(Task requirements) Starting at the top of the listing, extract every line up to and including the one with "R = math.radians". Pictures stay out of the copy.

┌──

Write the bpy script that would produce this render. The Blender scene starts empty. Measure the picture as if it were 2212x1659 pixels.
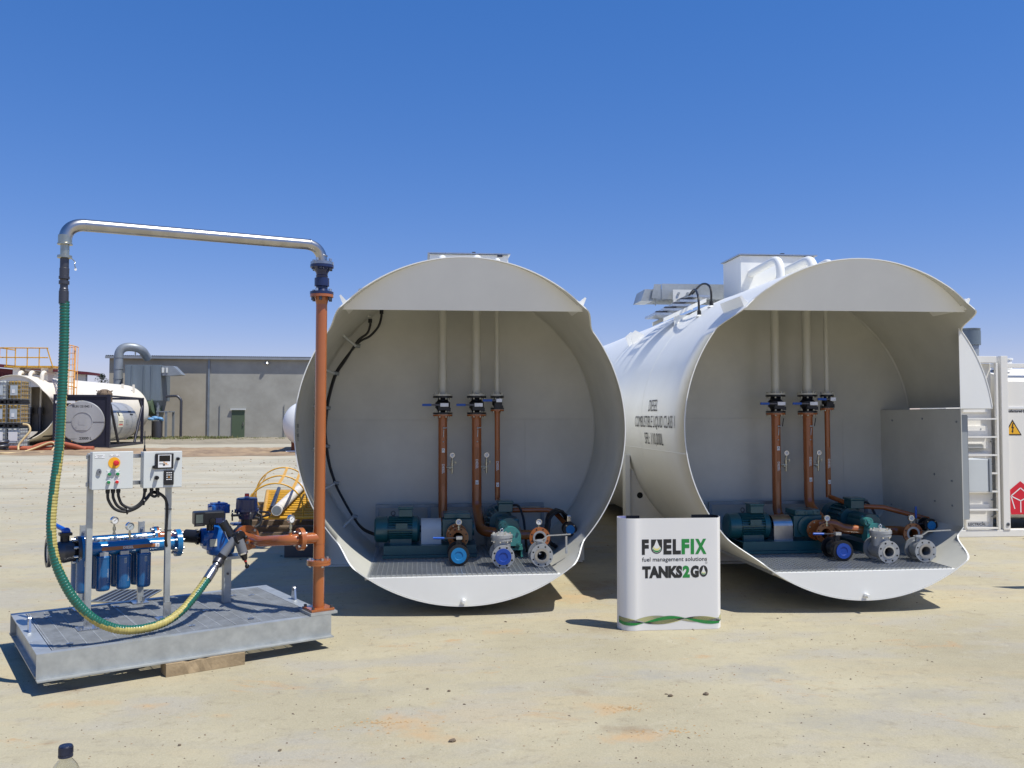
import bpy, math, random
from mathutils import Matrix, Vector
random.seed(7)
SC = bpy.context.scene
COL = SC.collection
R = math.radians

# ---------------------------------------------------------------- camera
CAM_H, YAW, PITCH, ROLL = 1.8, R(6.0), R(2.2), R(0.15)
fw = Vector((math.sin(YAW)*math.cos(PITCH), math.cos(YAW)*math.cos(PITCH), math.sin(PITCH)))
rt = Vector((math.cos(YAW), -math.sin(YAW), 0)); up = rt.cross(fw)
rr = rt*math.cos(ROLL)+up*math.sin(ROLL); uu = up*math.cos(ROLL)-rt*math.sin(ROLL)
cam = bpy.data.objects.new('camera', bpy.data.cameras.new('camera'))
COL.objects.link(cam)
cam.matrix_world = Matrix(((rr.x, uu.x, -fw.x, 0), (rr.y, uu.y, -fw.y, 0), (rr.z, uu.z, -fw.z, CAM_H), (0, 0, 0, 1)))
cam.data.sensor_width = 36; cam.data.lens = 1880/2212*36
cam.data.clip_start = 0.05; cam.data.clip_end = 3000
SC.camera = cam

# ---------------------------------------------------------------- light
TO_SUN = Vector((0.43, -0.28, 1.0)).normalized()
ELEV = math.asin(TO_SUN.z); AZ = math.atan2(TO_SUN.x, TO_SUN.y)
W = bpy.data.worlds.new('World'); SC.world = W; W.use_nodes = True
wn = W.node_tree.nodes; wl = W.node_tree.links
bg = wn['Background']; sky = wn.new('ShaderNodeTexSky'); sky.sky_type = 'NISHITA'
sky.sun_disc = False; sky.sun_elevation = ELEV; sky.sun_rotation = AZ
sky.air_density = 1.0; sky.dust_density = 0.0; sky.ozone_density = 3.0; sky.altitude = 0
gm = wn.new('ShaderNodeGamma'); gm.inputs['Gamma'].default_value = 0.60; wl.new(sky.outputs[0], gm.inputs['Color'])
hs = wn.new('ShaderNodeHueSaturation'); hs.inputs['Saturation'].default_value = 1.75; wl.new(gm.outputs[0], hs.inputs['Color'])
mx = wn.new('ShaderNodeMix'); mx.data_type = 'RGBA'; mx.blend_type = 'MULTIPLY'; mx.inputs[0].default_value = 1.0; mx.inputs[7].default_value = (1.24, 1.11, 1.54, 1)
wl.new(hs.outputs[0], mx.inputs[6]); wl.new(mx.outputs[2], bg.inputs[0]); bg.inputs[1].default_value = 0.15
sun = bpy.data.objects.new('sun', bpy.data.lights.new('sun', 'SUN')); COL.objects.link(sun)
sun.data.energy = 5.0; sun.data.angle = R(0.55); sun.data.color = (1.0, 0.97, 0.89)
sun.rotation_euler = TO_SUN.to_track_quat('Z', 'Y').to_euler()
sun.location = (6, -4, 30)
vs = SC.view_settings; vs.view_transform = 'Standard'; vs.look = 'None'; vs.exposure = 0.10; vs.gamma = 1; vs.use_curve_mapping = False
SC.cycles.max_bounces = 8; SC.cycles.diffuse_bounces = 3; SC.cycles.glossy_bounces = 4
SC.cycles.caustics_reflective = False; SC.cycles.caustics_refractive = False
SC.cycles.sample_clamp_indirect = 6.0

# ---------------------------------------------------------------- materials
MATS = {}
def mat(name, col, rough=0.5, metal=0.0, var=0.0, vscale=6.0, bump=0.0, bscale=60.0, coat=0.0, tint=None, streak=False, spec=0.5):
    m = bpy.data.materials.new(name); m.use_nodes = True
    n = m.node_tree.nodes; l = m.node_tree.links; b = n['Principled BSDF']
    b.inputs['Roughness'].default_value = rough; b.inputs['Metallic'].default_value = metal
    b.inputs['Coat Weight'].default_value = coat; b.inputs['Coat Roughness'].default_value = 0.12
    b.inputs['Specular IOR Level'].default_value = spec
    b.inputs['Base Color'].default_value = (*col, 1)
    if var > 0 or bump > 0:
        tc = n.new('ShaderNodeTexCoord')
    if var > 0:
        mp = n.new('ShaderNodeMapping'); l.new(tc.outputs['Object'], mp.inputs[0])
        if streak: mp.inputs['Scale'].default_value = (1, 1, 0.15)
        nz = n.new('ShaderNodeTexNoise'); nz.inputs['Scale'].default_value = vscale; nz.inputs['Detail'].default_value = 6; nz.inputs['Roughness'].default_value = 0.62
        l.new(mp.outputs[0], nz.inputs['Vector'])
        rp = n.new('ShaderNodeValToRGB'); rp.color_ramp.elements[0].position = 0.36; rp.color_ramp.elements[1].position = 0.68
        t = tint or tuple(c*(1-var) for c in col)
        rp.color_ramp.elements[0].color = (*t, 1); rp.color_ramp.elements[1].color = (*col, 1)
        l.new(nz.outputs['Fac'], rp.inputs[0]); l.new(rp.outputs[0], b.inputs['Base Color'])
        mr = n.new('ShaderNodeMapRange'); mr.inputs[3].default_value = min(1, rough*1.25); mr.inputs[4].default_value = rough*0.8
        l.new(nz.outputs['Fac'], mr.inputs[0]); l.new(mr.outputs[0], b.inputs['Roughness'])
    if bump > 0:
        nb = n.new('ShaderNodeTexNoise'); nb.inputs['Scale'].default_value = bscale; nb.inputs['Detail'].default_value = 4
        l.new(tc.outputs['Object'], nb.inputs['Vector'])
        bp = n.new('ShaderNodeBump'); bp.inputs['Strength'].default_value = bump; bp.inputs['Distance'].default_value = 0.01
        l.new(nb.outputs['Fac'], bp.inputs['Height']); l.new(bp.outputs[0], b.inputs['Normal'])
    MATS[name] = m
    return m
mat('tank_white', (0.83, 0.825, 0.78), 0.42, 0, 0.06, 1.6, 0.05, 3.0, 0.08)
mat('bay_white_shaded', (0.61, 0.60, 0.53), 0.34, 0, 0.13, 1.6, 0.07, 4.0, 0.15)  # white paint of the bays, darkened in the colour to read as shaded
mat('white_gloss', (0.80, 0.80, 0.78), 0.3, 0, 0.03, 3)
mat('off_white', (0.82, 0.79, 0.72), 0.45, 0, 0.07, 2, streak=True)
mat('cream', (0.80, 0.74, 0.63), 0.45, 0, 0.1, 0.7, streak=True)
mat('orange', (0.38, 0.112, 0.028), 0.22, 0, 0.08, 9, 0.03, 40, 0.5)
mat('orange_label', (0.36, 0.13, 0.045), 0.45)
mat('teal', (0.016, 0.105, 0.115), 0.32, 0, 0.15, 12, 0.05, 60, 0.3)
mat('teal_light', (0.055, 0.26, 0.24), 0.32, 0, 0.12, 14, 0.05, 60, 0.3)
mat('grate_white', (0.50, 0.52, 0.53), 0.30, 0.7, 0.15, 30)
mat('black', (0.012, 0.012, 0.014), 0.38, 0, 0.2, 20)
mat('black_gloss', (0.008, 0.008, 0.010), 0.16)
mat('hole', (0.006, 0.006, 0.006), 0.8)  # near-black, stands for the shade inside holes and bores
mat('rubber', (0.012, 0.012, 0.013), 0.5)
mat('blue', (0.010, 0.17, 0.40), 0.24, 0, 0.15, 12, 0.03, 50, 0.5)
mat('blue_dark', (0.008, 0.115, 0.30), 0.26, 0, 0.12, 10, 0, 40, 0.4)
mat('blue_handle', (0.008, 0.085, 0.42), 0.4)
mat('blue_meter', (0.008, 0.115, 0.42), 0.28, 0, 0.12, 12, 0.04, 50, 0.4)
mat('blue_cap', (0.010, 0.20, 0.46), 0.5)
mat('royal_cap', (0.010, 0.06, 0.34), 0.45)
mat('navy', (0.012, 0.022, 0.085), 0.3, 0, 0.15, 12, 0.02, 50, 0.3)
mat('galv', (0.50, 0.52, 0.51), 0.40, 0.5, 0.25, 7, 0.03, 60)
mat('galv_bright', (0.62, 0.64, 0.66), 0.28, 0.9, 0.2, 18)
mat('galv_grate', (0.44, 0.46, 0.47), 0.45, 0.25, 0.3, 10)
mat('galv_dull', (0.34, 0.37, 0.38), 0.5, 0.5, 0.3, 3, streak=True)
mat('stainless', (0.52, 0.51, 0.50), 0.30, 1.0, 0.22, 9, 0.02, 60)
mat('cast_steel', (0.46, 0.47, 0.47), 0.42, 0.55, 0.15, 18, 0.15, 120)
mat('chrome', (0.75, 0.75, 0.75), 0.12, 1.0)
mat('zinc', (0.55, 0.53, 0.42), 0.3, 0.9, 0.2, 30)
mat('dark_steel', (0.10, 0.10, 0.11), 0.4, 0.8)
mat('box_grey', (0.60, 0.62, 0.60), 0.42, 0, 0.03, 5)
mat('box_grey_dark', (0.30, 0.32, 0.33), 0.45)
mat('lock_grey', (0.16, 0.17, 0.19), 0.4)
mat('yellow', (0.80, 0.42, 0.02), 0.4)
mat('safety_yellow', (0.72, 0.38, 0.03), 0.42, 0, 0.3, 9)
mat('safety_orange', (0.75, 0.34, 0.06), 0.45, 0, 0.3, 9)
mat('red', (0.60, 0.02, 0.02), 0.3)
mat('logo_red', (0.62, 0.012, 0.03), 0.4)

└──

(Written response)
Write the bpy script that would produce this render. The Blender scene starts empty. Measure the picture as if it were 2212x1659 pixels.
import bpy, math, random
from mathutils import Matrix, Vector
random.seed(7)
SC = bpy.context.scene
COL = SC.collection
R = math.radians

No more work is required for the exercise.